Robust Decentralized Multi-armed Bandits: From Corruption-Resilience to Byzantine-Resilience
Zicheng Hu , Yuchen Wang , Cheng Chen
Published on arXiv
2511.10344
Data Poisoning Attack
OWASP ML Top 10 — ML02
Key Finding
DeMABAR ensures each agent's regret incurs only an additive term proportional to the corruption budget, and remains robust when an unknown fraction of agents behave as Byzantine adversaries.
DeMABAR
Novel technique introduced
Decentralized cooperative multi-agent multi-armed bandits (DeCMA2B) considers how multiple agents collaborate in a decentralized multi-armed bandit setting. Though this problem has been extensively studied in previous work, most existing methods remain susceptible to various adversarial attacks. In this paper, we first study DeCMA2B with adversarial corruption, where an adversary can corrupt reward observations of all agents with a limited corruption budget. We propose a robust algorithm, called DeMABAR, which ensures that each agent's individual regret suffers only an additive term proportional to the corruption budget. Then we consider a more realistic scenario where the adversary can only attack a small number of agents.
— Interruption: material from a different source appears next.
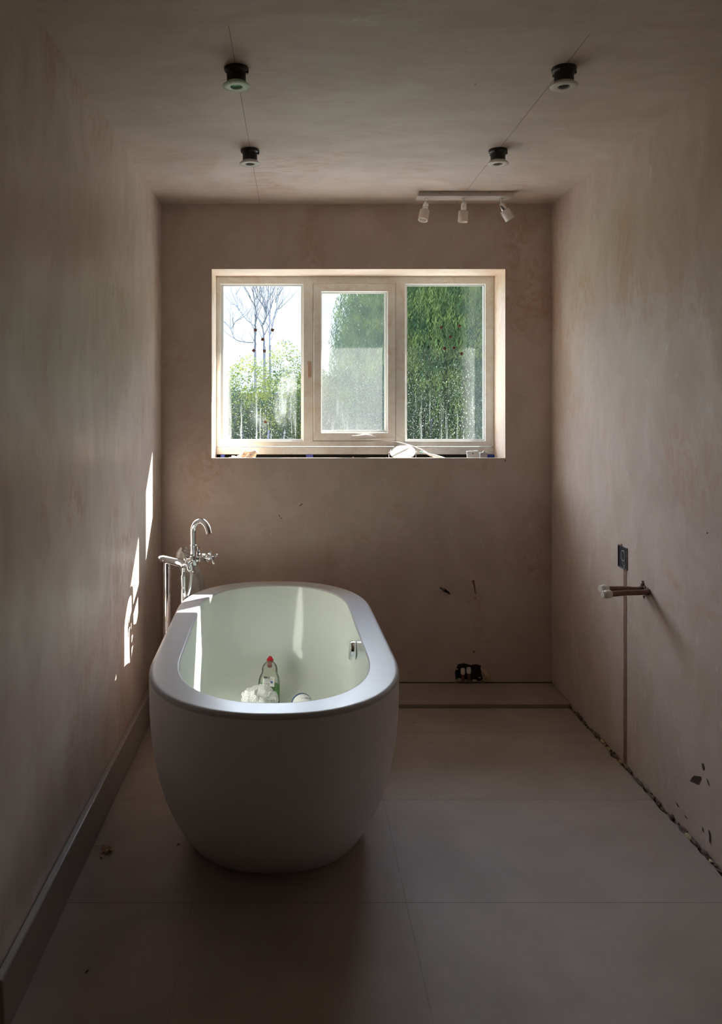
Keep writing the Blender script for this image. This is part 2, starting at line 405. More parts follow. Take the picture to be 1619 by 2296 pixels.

Our theoretical analysis shows that the DeMABAR algorithm can also almost completely eliminate the influence of adversarial attacks and is inherently robust in the Byzantine setting, where an unknown fraction of the agents can be Byzantine, i.e., may arbitrarily select arms and communicate wrong information. We also conduct numerical experiments to illustrate the robustness and effectiveness of the proposed method.
Key Contributions
- Proposes DeMABAR, a robust algorithm for decentralized cooperative multi-armed bandits that bounds individual regret to an additive term proportional to the adversary's corruption budget
- Proves that DeMABAR is inherently Byzantine-resilient, almost completely eliminating the influence of a bounded fraction of malicious agents
- Provides theoretical regret analysis and numerical experiments demonstrating robustness in both corruption and Byzantine adversarial settings
🛡️ Threat Analysis
The paper addresses two adversarial threat models: (1) reward observation corruption with a bounded budget across all agents, and (2) Byzantine agents that arbitrarily select arms and communicate false information — directly parallel to Byzantine attacks in federated/decentralized learning that degrade global model performance. DeMABAR is proposed as a Byzantine-fault-tolerant defense with provable robustness guarantees.